Hundreds of thousands of people have read a detailed account of the action and the work at Y12 in the pages of the Washington Post; the action was covered in the Netherlands, Britain, Japan, Indonesia and elsewhere around the world. There have been articles in the New York Times, Mother Jones, on TV and radio. Hundreds have met with Michael, Megan and Greg in person; they have received awards and commendations from the peace community. And for eight months, since their conviction in May, they have been in jail.

 

US nuclear policy is not yet in the dock, but it is being questioned. Construction of the new bomb plant planned for Oak Ridge has been pushed back several years at least, and the plant is being re-evaluated. It’s not all because of the Transform Now Plowshares action, but the action has been a factor.

 

And the future, as the miracle continues to unfold?
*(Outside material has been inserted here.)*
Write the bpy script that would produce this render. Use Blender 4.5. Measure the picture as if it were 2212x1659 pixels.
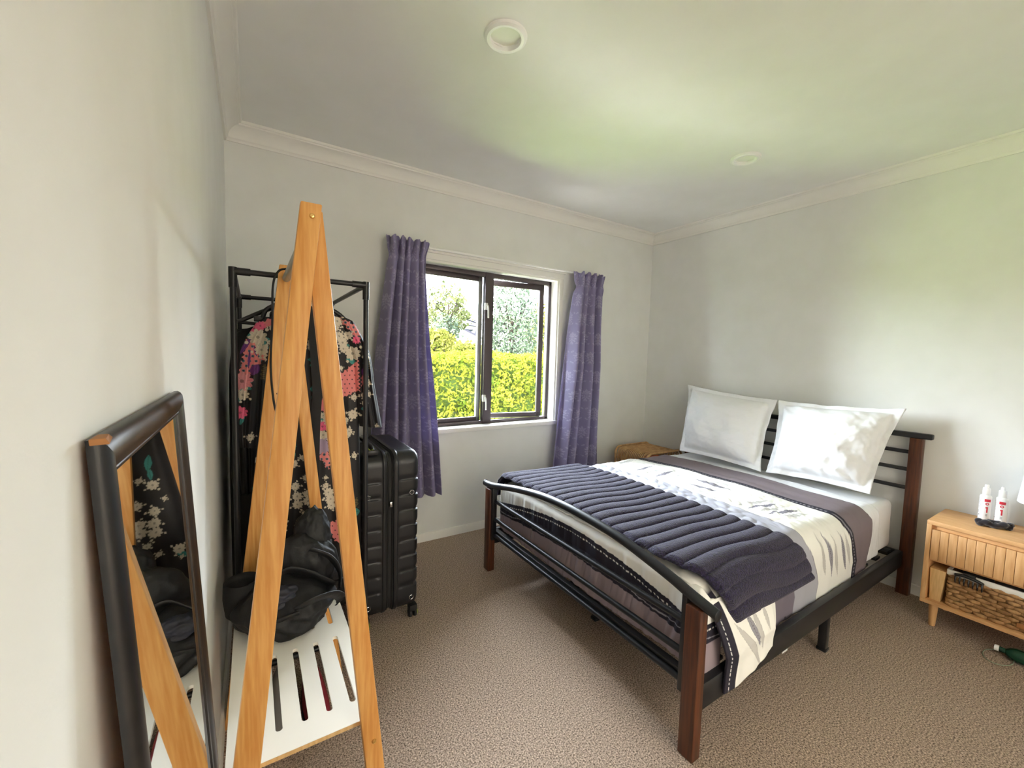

Michael, Greg and Megan may well spend years in prison—but those of us outside are free to take up the critical cause, to renew our commitment to a world free of nuclear weapons, to call others to wake up, and to take action, whether its writing letters, demonstrating in the streets of Oak Ridge, or holding meetings in your own community.

 

It’s not just the hundreds of billions of dollars we should be spending for life instead of death; it’s not just the hypocrisy of US policy that builds bombs while denying others—it is what Ramsey Clark said: “The life of the planet is at risk from this one plant in Tennessee.”